The neat but uninspiring town of Bamaga, 35km south of Cape York, is home to the tip's only resort and makes a good base for exploration, though there are also good camping options at three beaches to the west and north.

The best of these beaches is castaway Punsand Bay, draping away west from near the tip of Cape York and offering absolute beachfront camping with perfect sunrise and sunset views of Cape York. If the crocodile warning signs don't spook you, you can pitch a tent just metres from the Torres Strait, at the very edge of the soft sand.

Swimming in the ocean isn't recommended, but the Punsand Bay Camping Resort has an above-ground pool for washing away the heat of the day. It also has a good restaurant with a menu changing daily, ranging from "reef or beef" to a $55 seafood buffet which includes marinated crocodile.

South from Bamaga, the main road crosses the Jardine River and veers close to an inviting trio of waterfalls, each one offering a good, crocodile-free swimming hole at its base.

Nearest to the road is the long, straight line of Fruit Bat Falls, tumbling over a 3m-high ledge into a shallow pool in a scene reminiscent of the gorges half a country away in the Kimberley.

Stand at the base of the waterfall, its water washing over your shoulders and back, and you'll get a decent massage and spa in one.

Downstream and about 7km away along the Old Telegraph Track, Eliot Falls and Twin Falls converge by the confluence of the Eliot and Canal creeks. Dramatic Eliot Falls roars through a V-shaped break in the bedrock, while Twin Falls spills through a series of warm pools as inviting as they are attractive.

Wander upstream from Eliot Falls for a couple of hundred metres and you'll find the finest swimming spot of all in a deep pool at the base of the cascades known as The Saucepan.

It's a difficult spot to leave, and there is the option to stay, with the peninsula's largest and most inviting camp ground sprawled along the western bank of Eliot Creek. Well-shaded, it has individual camp sites, picnic tables, drinking water and toilets.

One of the major attractions of a visit to the tip is the presence of Thursday Island, less than a two-hour ferry ride from both Seisia (Bamaga's port) and Punsand Bay, squeezing through the rest of the week – Wednesday Island, Friday Island, the Tuesday Islets – to get there.

With its flame tree-lined shores, Thursday is an island where churches and pubs vie for prominence, and where the colours of the compact business centre are as luminous as the waters of the Torres Strait.

Known up here simply as "TI", it's a place infused with island lethargy, and where sitting back doing nothing is half the charm.

If you do get the urge to explore, the climb to Green Hill Fort rewards with a view encompassing much of the Torres Strait Islands.

The cemetery, which spills down a hillside almost into the ocean, contains a poignant memorial to hundreds of Japanese pearl divers who died in the Torres Strait from 1878 to 1941.

The Gab Titui Cultural Centre, with its design inspired by a Torres Strait head-dress, is also worth a visit for its galleries and exhibitions but also for its cafe, which has arguably the finest coffee and cakes throughout the islands and peninsula.

Back on the mainland, there's still one place beckoning: the tip of Cape York.
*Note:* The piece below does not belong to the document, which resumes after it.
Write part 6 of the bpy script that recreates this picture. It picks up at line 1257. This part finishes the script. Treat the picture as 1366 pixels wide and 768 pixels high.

From Bamaga, the journey to the tip is worthwhile even if only for the drive, which passes through the unfortunately named Lockerbie Scrub.

Australia's northernmost stand of rainforest, it's as thick as it is green, and shares some traits with the rainforests of Papua New Guinea, just a short hop across the strait.

The road to the tip ends beside Frangipani Beach, a gorgeous sweep of caramel-coloured sand lit by the myriad colours of the fringing flame trees.

Here also are the remains of Pajinka, once a flash resort with one of the most alluring addresses in the country, but now just a basic camp ground set amid the rainforest.

From the road, you must walk to reach the tip, climbing onto a rocky headland which peters away to become Australia's northernmost point. It takes about 15 minutes to walk to land's end, where a metal sign declares, You are standing at the northernmost point of the Australian continent.

For many, it's the crowning moment at a journey's end; for others it's just another beautiful spot in a larger holiday.